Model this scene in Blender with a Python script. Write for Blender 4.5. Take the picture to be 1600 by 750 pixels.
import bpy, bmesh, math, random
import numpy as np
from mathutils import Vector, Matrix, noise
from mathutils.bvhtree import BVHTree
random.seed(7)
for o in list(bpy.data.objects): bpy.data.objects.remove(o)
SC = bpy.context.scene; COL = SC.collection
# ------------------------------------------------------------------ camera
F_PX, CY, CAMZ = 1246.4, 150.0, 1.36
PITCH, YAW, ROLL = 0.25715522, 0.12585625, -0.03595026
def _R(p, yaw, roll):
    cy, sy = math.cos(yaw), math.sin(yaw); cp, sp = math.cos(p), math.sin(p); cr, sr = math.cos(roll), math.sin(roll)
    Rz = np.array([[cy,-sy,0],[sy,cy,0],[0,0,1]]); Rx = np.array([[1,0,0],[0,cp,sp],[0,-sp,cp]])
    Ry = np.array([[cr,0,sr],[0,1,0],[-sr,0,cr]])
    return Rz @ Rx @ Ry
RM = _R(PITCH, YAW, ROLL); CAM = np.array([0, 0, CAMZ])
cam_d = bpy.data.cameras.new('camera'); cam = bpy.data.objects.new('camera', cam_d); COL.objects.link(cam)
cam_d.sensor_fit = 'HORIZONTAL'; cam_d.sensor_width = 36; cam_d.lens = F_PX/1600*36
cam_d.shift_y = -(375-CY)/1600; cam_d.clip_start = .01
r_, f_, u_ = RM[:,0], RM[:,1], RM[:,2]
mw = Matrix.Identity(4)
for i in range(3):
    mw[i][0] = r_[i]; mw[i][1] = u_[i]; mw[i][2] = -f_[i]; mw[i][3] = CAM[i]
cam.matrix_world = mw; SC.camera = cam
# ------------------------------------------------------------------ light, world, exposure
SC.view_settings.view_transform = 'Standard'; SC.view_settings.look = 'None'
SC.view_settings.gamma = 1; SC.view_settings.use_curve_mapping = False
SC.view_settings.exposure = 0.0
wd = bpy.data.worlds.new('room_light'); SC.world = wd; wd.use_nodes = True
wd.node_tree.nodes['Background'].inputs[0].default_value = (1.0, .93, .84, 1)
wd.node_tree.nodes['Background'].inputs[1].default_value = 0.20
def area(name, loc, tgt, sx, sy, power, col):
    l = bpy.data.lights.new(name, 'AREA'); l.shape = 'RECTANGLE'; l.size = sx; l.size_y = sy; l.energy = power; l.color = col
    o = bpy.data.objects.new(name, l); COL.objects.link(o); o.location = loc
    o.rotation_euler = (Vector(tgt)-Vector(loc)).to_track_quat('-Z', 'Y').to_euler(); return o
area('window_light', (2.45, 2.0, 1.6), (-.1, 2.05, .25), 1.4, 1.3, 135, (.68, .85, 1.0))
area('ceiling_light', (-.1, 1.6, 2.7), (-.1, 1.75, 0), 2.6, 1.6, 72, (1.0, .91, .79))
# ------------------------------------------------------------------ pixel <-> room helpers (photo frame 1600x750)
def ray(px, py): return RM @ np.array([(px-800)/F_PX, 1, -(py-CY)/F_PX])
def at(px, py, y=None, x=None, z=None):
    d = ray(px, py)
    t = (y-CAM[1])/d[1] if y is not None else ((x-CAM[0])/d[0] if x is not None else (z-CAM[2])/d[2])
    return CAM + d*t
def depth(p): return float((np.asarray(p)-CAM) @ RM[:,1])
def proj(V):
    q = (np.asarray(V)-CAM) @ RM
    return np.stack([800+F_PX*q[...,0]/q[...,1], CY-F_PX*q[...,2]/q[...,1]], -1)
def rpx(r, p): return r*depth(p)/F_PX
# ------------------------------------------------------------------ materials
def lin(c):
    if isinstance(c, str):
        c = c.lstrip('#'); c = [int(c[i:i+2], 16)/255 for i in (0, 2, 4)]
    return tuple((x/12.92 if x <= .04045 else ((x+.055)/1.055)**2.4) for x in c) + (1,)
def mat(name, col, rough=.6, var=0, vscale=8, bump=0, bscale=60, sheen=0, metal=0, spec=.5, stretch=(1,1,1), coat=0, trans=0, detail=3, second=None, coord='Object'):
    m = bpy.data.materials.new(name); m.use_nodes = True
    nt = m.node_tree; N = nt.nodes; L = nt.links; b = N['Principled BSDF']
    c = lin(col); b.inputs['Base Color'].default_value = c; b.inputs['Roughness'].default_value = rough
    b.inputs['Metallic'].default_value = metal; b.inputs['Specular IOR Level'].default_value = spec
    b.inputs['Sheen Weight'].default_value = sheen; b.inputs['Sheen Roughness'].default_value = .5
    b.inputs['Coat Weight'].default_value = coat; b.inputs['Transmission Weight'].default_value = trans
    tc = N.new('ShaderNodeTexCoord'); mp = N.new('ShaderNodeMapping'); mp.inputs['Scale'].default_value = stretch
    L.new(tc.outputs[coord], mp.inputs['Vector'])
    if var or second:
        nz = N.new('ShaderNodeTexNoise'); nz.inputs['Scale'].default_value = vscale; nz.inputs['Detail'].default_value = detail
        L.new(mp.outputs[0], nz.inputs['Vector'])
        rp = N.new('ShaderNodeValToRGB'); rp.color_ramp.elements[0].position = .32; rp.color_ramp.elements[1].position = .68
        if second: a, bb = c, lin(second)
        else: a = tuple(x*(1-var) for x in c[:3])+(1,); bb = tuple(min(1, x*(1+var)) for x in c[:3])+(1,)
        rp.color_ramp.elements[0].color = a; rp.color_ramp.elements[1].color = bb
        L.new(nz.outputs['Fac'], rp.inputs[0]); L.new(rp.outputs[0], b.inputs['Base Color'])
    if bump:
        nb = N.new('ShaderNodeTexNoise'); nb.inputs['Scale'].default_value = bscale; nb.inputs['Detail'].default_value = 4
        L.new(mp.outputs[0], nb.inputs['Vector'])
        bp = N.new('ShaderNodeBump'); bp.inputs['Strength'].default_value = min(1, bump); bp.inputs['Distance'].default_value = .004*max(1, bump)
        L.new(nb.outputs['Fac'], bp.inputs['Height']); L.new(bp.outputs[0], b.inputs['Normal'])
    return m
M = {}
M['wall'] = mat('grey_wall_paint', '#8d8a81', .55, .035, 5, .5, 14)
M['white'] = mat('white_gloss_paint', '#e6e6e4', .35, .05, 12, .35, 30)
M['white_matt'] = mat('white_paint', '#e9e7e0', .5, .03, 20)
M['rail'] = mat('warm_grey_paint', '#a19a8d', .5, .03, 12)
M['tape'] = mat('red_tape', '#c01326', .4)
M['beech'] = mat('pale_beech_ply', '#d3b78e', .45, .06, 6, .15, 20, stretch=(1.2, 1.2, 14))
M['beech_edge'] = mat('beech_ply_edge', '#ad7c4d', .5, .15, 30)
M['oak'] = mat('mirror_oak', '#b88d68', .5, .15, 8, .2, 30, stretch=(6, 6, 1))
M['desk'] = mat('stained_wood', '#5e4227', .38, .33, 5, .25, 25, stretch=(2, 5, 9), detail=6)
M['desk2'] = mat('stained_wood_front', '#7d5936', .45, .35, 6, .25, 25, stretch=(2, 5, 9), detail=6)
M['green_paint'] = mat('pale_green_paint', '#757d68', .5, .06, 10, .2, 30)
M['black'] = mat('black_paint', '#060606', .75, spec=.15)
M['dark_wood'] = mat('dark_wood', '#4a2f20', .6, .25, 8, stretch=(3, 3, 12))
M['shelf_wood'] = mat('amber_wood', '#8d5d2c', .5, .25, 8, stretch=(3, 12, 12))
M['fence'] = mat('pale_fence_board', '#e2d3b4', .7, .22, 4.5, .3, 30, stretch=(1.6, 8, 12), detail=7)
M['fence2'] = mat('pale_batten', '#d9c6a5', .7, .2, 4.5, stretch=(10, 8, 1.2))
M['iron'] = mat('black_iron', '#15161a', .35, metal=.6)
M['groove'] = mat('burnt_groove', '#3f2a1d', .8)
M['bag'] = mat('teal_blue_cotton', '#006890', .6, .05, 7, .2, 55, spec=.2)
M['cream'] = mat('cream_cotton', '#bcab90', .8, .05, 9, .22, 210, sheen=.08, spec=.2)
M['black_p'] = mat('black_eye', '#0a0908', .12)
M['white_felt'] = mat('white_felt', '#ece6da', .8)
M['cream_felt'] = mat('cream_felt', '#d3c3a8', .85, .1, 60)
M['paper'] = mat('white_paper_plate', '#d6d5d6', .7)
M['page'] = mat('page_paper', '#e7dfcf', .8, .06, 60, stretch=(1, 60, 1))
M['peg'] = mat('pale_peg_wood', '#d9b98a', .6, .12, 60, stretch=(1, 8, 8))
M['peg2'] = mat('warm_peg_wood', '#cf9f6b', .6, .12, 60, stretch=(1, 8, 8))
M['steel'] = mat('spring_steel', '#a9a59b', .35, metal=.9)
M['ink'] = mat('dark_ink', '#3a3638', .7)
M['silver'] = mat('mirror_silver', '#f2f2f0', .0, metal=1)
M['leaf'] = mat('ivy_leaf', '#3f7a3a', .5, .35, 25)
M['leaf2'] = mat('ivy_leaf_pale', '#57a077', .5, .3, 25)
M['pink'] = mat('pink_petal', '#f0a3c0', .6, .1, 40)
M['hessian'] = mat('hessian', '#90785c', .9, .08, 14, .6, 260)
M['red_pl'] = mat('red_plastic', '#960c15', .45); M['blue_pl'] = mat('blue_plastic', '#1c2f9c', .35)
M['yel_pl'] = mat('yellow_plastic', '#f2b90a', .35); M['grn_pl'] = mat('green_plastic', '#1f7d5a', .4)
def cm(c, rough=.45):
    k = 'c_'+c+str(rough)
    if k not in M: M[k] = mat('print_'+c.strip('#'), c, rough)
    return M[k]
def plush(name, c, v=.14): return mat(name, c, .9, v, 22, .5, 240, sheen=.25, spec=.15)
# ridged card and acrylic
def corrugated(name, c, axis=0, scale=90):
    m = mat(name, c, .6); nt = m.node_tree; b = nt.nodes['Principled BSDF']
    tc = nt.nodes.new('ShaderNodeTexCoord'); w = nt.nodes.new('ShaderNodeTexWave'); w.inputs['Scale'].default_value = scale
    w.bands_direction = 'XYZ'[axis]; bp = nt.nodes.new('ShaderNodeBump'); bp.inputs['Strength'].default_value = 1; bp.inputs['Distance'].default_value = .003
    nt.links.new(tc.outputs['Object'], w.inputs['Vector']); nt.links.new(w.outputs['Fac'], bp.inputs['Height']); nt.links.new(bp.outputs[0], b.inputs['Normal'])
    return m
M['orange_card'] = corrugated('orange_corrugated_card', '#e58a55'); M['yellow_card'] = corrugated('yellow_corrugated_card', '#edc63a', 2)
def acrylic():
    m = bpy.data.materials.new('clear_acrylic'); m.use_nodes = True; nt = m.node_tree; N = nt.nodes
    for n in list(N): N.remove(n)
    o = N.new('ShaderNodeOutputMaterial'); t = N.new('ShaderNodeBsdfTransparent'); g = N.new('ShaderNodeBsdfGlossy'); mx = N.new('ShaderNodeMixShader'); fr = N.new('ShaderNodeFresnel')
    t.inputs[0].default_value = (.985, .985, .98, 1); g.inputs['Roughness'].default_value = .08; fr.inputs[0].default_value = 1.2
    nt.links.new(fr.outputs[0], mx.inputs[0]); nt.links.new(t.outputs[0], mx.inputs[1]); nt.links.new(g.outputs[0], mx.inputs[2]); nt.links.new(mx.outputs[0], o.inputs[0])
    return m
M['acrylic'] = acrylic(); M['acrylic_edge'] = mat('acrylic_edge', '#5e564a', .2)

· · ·

Problem to work on: Reply with the number of lines in the data that include the string "scene" and nothing else.

Answer for this exercise: 2